Making Homes Affordable

General Information

CalSTRS participates in the federal government’s Making Homes Affordable programs which are designed to help struggling homeowners prevent avoidable foreclosures. Freddie Mac serves as the U.S. Department of the Treasury’s compliance agent for MHA and Fannie Mae is the programs’ administrator. In this section, we touch upon the two most significant pieces of MHA, both of which are scheduled to expire at the end of 2016.

The first MHA program is the Home Affordable Modification Program. HAMP assists eligible borrowers lower their monthly payments in order to make them more affordable and sustainable through a uniform modification process. HAMP is targeted to borrowers with a financial hardship that are either delinquent or in danger of falling behind on their mortgage payments, and who obtained their mortgage on or before January 1, 2009. Borrowers seeking a HAMP modification must be employed and have sufficient documented income to support a modified payment. As of December 31, 2014, 59 first lien mortgages originated through the Home Loan Program have received permanent HAMP modifications. Borrowers approved for HAMP modifications are eligible to have the second lien modified under HAMP’s “2MP” component once it exits the deferral period and becomes fully amortizing. There have been 24 2MP modifications as of the end of 2014, and each mirrors the terms of the associated first lien HAMP modification.

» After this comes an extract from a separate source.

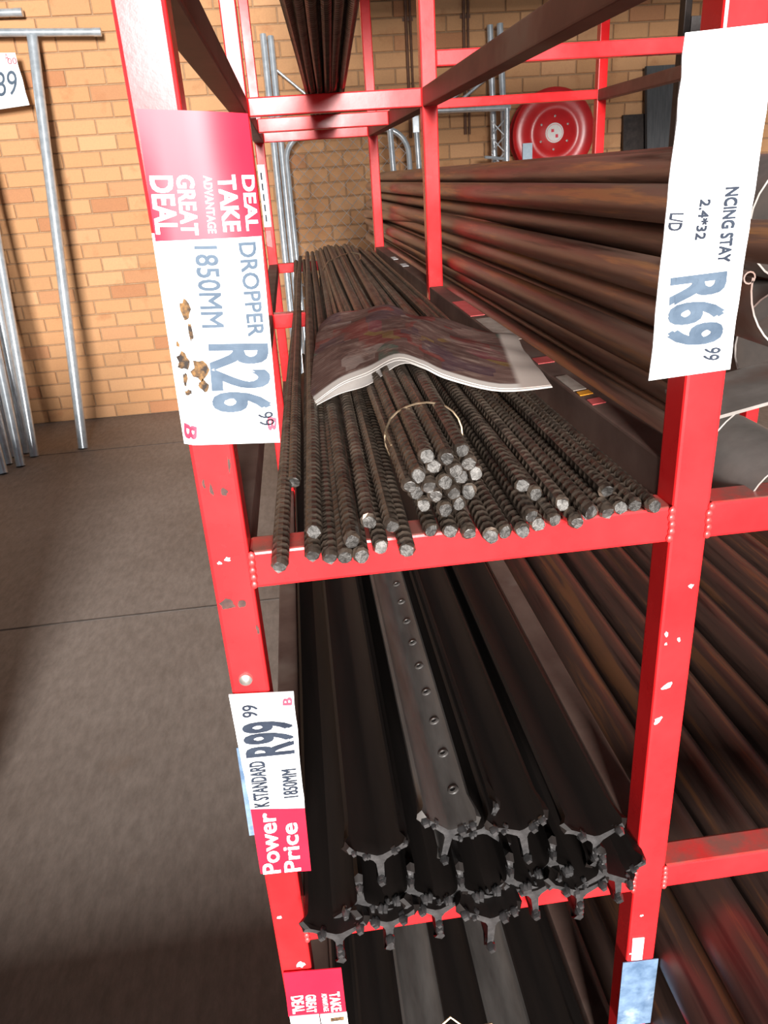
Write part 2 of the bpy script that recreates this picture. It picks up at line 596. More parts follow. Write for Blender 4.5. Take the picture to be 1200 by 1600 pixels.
# unseen pallets, added beside and before the rack to shade the floor
for k_ in range(8):
    low = k_ > 5
    zb = .16*(k_-6) if low else .16*k_
    xa, xb, ya_, yb_ = (-.80, .95, -1.6, -.14) if low else (-2.3, -.80, -1.7, .90)
    pl = empty('shade_pallet', ((xa+xb)/2, (ya_+yb_)/2, zb))
    tag(pl, ('added shade pallet in the aisle before the rack, %s of two' % ('lower', 'upper')[k_-6]) if low else 'added shade pallet across the aisle, layer %s of its stack' % ('one', 'two', 'three', 'four', 'five', 'six')[k_], 'pallet')
    for q in range(3):
        mb = MB()
        y_ = ya_+(yb_-ya_-.1)*q/2
        mb.box((xa, y_, zb), (xb, y_+.1, zb+.10))
        mb.build('bearer', 'conduit', pl)
    nq = int((yb_-ya_)/.2)
    for q in range(nq):
        mb = MB()
        y_ = ya_+(yb_-ya_)*q/nq
        mb.box((xa, y_, zb+.10), (xb, y_+.19, zb+.16))
        mb.build('deck_board', 'conduit', pl)

# ------------------------------------------------------------------ lettering
def text_mesh(s, bold=0.0):
    cu = bpy.data.curves.new('t', 'FONT')
    cu.body = s
    cu.size = 1
    cu.resolution_u = 3
    o = bpy.data.objects.new('t', cu)
    C.objects.link(o)
    dg = bpy.context.evaluated_depsgraph_get()
    src = bpy.data.meshes.new_from_object(o.evaluated_get(dg))
    me = bpy.data.meshes.new('lettering')
    vs, fs = [], []
    for kk, (dx, dy) in enumerate(((0, 0),) if bold <= 0 else ((-bold, -bold), (bold, -bold), (bold, bold), (-bold, bold))):
        b0 = len(vs)
        vs += [(v.co.x+dx, v.co.y+dy, kk*.00007) for v in src.vertices]
        fs += [[b0+i for i in p.vertices] for p in src.polygons]
    me.from_pydata(vs, [], fs)
    bpy.data.meshes.remove(src)
    bpy.data.objects.remove(o)
    bpy.data.curves.remove(cu)
    return me

def lettering(name, s, x0, z0, x1, z1, h, mat, parent, yfun, bold=.0, y=-.0006, shear=0.):
    me = text_mesh(s, bold)
    xs = [v.co.x for v in me.vertices]
    ys = [v.co.y for v in me.vertices]
    ax, bx, ay, by = min(xs), max(xs), min(ys), max(ys)
    P0, P1 = Vector((x0, 0, z0)), Vector((x1, 0, z1))
    d = P1-P0
    L = d.length
    d.normalize()
    u = Vector((-d.z, 0, d.x))
    for v in me.vertices:
        a = (v.co.x-ax)/(bx-ax)*L
        c = ((v.co.y-ay)/(by-ay)-.5)*h
        p = P0+d*(a+shear*c)+u*c
        v.co = (p.x, yfun(p.x, p.z)+y-v.co.z, p.z)
    me.materials.append(M(mat))
    me.update()
    o = put(name, me, parent)
    return o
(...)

Another major program included in MHA is the Home Affordable Refinance Program. HARP is for borrowers who are current on their mortgages with a good payment history during the past twelve months. A significant qualifier for HARP is that the mortgage must have been purchased by Fannie Mae or Freddie Mac on or before May 31, 2009. Whenever a HARP refinance involves a second lien, the second lien holder must agree to resubordinate their position to a new first lien. Doing so entails CalSTRS granting an exception to a term established in the second mortgage note which requires the second mortgage be paid in full immediately, should the first lien be refinanced. Our decision to grant this exception for HARP is predicated on the refinance being done via the existing servicer. This affords continued performance reporting should the new first lien become delinquent in the future; whereas if the HARP were to be done via other lenders, there would be no mechanism to trigger a devaluation on our second liens should their associated HARP first lien fall delinquent. CalSTRS has no direct financial interest in the new first lien created via HARP and consequentially, no influence over the rate offered. Refinancing information, including HARP refinancing, is addressed in the Home Loan Program’s first Frequently Asked Question on the CalSTRS website. Most HARP eligible borrowers have already refinanced during this period of low mortgage interest rates; however, we still see occasional HARP activity. As of December 31, 2014, there have been 621 first lien mortgages originated through the home loan program which have been refinanced via HARP.